Moby-Dick Literature and Writing Quotes

How we cite our quotes: Citations follow this format: (Chapter.Paragraph)

Quote #7

Champollion deciphered the wrinkled granite hieroglyphics. But there is no Champollion to decipher the Egypt of every man’s and every being’s face. Physiognomy, like every other human science, is but a passing fable. If then, Sir William Jones, who read in thirty languages, could not read the simplest peasant’s face, in its profounder and more subtle meanings, how may unlettered Ishmael hope to read the awful Chaldee of the Sperm Whale’s brow? I but put that brow before you. Read if it you can. (79.6)

This is supposed to sound as though Ishmael is daring you to interpret the whale as a symbol, daring you to try as hard as you possibly can to "read" the whale’s meaning. It’s also Melville daring you to make sense of this crazy novel. We know you’re up to the challenge!

Quote #8

The skeleton dimensions I shall now proceed to set down are copied verbatim from my right arm, where I had them tattooed; as in my wild wanderings at that period, there was no other secure way of preserving such valuable statistics. But as I was crowded for space, and wished the other parts of my body to remain a blank page for a poem I was then composing – at least, what untattooed parts might remain – I did not trouble myself with the odd inches; nor, indeed, should inches at all enter into a congenial admeasurement of the whale. (102.13)

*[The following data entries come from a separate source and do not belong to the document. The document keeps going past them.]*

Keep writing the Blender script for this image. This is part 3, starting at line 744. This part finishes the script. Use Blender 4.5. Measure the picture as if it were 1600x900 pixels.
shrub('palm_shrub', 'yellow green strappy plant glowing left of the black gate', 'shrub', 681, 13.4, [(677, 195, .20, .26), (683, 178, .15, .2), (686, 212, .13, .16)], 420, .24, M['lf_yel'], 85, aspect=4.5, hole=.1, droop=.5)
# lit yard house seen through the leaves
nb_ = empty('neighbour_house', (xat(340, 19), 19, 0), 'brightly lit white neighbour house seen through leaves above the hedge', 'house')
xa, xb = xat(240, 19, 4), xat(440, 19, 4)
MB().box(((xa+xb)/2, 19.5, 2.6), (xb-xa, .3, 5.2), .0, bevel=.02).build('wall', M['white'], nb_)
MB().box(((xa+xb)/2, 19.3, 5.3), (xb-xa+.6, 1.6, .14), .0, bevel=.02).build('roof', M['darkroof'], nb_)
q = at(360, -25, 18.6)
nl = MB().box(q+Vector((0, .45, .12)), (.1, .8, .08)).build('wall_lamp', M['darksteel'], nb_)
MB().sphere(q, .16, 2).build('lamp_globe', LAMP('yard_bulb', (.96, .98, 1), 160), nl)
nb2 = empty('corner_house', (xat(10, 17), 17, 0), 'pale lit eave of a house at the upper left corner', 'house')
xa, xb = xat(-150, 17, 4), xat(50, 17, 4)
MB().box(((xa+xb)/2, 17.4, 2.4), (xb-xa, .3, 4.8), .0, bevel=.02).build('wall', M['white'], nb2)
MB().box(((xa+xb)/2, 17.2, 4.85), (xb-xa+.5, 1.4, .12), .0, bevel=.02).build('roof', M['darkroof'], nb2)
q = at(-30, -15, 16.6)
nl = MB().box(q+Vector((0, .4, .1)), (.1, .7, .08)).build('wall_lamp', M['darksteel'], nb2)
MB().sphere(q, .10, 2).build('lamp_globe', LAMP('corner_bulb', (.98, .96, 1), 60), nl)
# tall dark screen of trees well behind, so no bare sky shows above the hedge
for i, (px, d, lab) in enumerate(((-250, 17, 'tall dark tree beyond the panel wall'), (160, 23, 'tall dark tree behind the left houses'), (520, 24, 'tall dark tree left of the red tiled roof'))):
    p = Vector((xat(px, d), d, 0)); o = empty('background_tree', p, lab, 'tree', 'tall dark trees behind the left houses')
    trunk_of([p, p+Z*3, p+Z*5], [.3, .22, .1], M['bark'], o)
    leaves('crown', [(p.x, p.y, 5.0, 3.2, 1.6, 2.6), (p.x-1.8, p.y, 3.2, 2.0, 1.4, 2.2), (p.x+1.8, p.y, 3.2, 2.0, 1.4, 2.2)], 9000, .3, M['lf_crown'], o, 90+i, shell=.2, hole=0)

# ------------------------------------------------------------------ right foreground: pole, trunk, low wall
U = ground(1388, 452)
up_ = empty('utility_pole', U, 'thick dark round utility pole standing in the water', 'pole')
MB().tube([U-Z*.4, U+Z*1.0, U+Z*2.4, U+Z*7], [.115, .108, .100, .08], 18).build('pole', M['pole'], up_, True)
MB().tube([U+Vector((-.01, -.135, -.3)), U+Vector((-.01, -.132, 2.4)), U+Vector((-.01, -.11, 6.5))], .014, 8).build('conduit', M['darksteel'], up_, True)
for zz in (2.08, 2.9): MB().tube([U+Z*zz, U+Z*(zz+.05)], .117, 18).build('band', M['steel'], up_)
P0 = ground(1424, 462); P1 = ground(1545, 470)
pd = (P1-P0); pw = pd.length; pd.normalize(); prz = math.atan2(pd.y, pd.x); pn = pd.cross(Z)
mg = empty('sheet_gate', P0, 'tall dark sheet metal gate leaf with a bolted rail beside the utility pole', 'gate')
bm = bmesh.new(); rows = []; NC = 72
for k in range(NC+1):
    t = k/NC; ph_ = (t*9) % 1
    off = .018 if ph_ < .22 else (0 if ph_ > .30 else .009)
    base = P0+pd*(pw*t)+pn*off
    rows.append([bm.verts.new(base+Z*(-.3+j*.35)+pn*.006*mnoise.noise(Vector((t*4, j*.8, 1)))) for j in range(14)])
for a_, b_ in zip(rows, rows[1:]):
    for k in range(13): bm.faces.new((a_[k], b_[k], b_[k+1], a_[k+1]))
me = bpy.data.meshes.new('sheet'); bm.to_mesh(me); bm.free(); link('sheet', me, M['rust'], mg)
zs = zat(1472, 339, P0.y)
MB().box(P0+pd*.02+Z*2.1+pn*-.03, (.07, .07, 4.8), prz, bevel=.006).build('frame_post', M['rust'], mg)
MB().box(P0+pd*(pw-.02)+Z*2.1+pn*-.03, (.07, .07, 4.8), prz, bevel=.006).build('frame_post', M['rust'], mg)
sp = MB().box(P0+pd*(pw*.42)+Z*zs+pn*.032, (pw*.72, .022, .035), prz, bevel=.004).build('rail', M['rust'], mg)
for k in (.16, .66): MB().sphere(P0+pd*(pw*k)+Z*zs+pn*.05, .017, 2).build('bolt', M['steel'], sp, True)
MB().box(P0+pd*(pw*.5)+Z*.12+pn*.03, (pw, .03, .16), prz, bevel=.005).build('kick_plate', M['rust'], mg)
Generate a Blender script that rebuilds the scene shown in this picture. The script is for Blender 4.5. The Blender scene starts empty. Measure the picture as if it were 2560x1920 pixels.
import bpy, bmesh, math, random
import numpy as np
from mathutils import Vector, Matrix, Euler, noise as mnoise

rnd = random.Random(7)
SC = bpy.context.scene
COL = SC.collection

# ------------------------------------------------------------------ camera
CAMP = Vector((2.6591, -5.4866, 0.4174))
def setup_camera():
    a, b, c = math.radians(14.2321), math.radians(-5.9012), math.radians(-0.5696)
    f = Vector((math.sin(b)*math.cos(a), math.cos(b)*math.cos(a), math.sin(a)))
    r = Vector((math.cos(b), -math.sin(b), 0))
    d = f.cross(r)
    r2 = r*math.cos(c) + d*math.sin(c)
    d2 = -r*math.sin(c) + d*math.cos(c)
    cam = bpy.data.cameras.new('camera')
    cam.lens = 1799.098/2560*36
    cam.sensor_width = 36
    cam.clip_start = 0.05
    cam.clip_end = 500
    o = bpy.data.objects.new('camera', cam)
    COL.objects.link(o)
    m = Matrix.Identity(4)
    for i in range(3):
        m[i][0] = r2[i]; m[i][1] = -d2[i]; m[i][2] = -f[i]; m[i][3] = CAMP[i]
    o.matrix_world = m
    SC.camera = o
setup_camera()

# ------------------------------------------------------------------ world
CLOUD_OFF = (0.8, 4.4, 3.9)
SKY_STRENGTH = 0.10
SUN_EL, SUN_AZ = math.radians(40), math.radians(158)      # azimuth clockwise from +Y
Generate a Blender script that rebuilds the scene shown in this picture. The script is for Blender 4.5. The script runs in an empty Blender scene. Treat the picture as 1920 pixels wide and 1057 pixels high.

Ishmael’s close association between composing a work of literature and the body reminds us that Moby-Dick continually interprets the body as a blank page on which events write themselves. Think of Queequeg’s tattoos, or Ahab’s whalebone leg, or Starbuck’s condensed leanness. Our bodies tell our stories, so why not tell our stories on our bodies? That’s how Ishmael thinks, anyway.

Quote #9

One often hears of writers that rise and swell with their subject, though it may seem but an ordinary one. How, then, with me, writing of this Leviathan? Unconsciously my chirography expands into placard capitals. Give me a condor’s quill! Give me Vesuvius’ crater for an inkstand! Friends, hold my arms! For in the mere act of penning my thoughts of this Leviathan, they weary me, and make me faint with their out-reaching comprehensiveness of sweep, as if to include the whole circle of the sciences, and all the generations of whales, and men, and mastodons, past, present, and to come, with all the revolving panoramas of empire on earth, and throughout the whole universe, not excluding its suburbs. Such, and so magnifying, is the virtue of a large and liberal theme! We expand to its bulk. To produce a mighty book, you must choose a mighty theme. No great and enduring volume can ever be written on the flea, though many there be who have tried it. (104.3)

Ishmael (and Melville) are convinced that the whale itself, as a topic, makes Moby-Dick a grander and more momentous novel. Even the act of writing itself seems exaggerated by such a monstrous subject. In response, Melville creates another of those transcendent moments where man and the natural world seem to be dissolving into one another.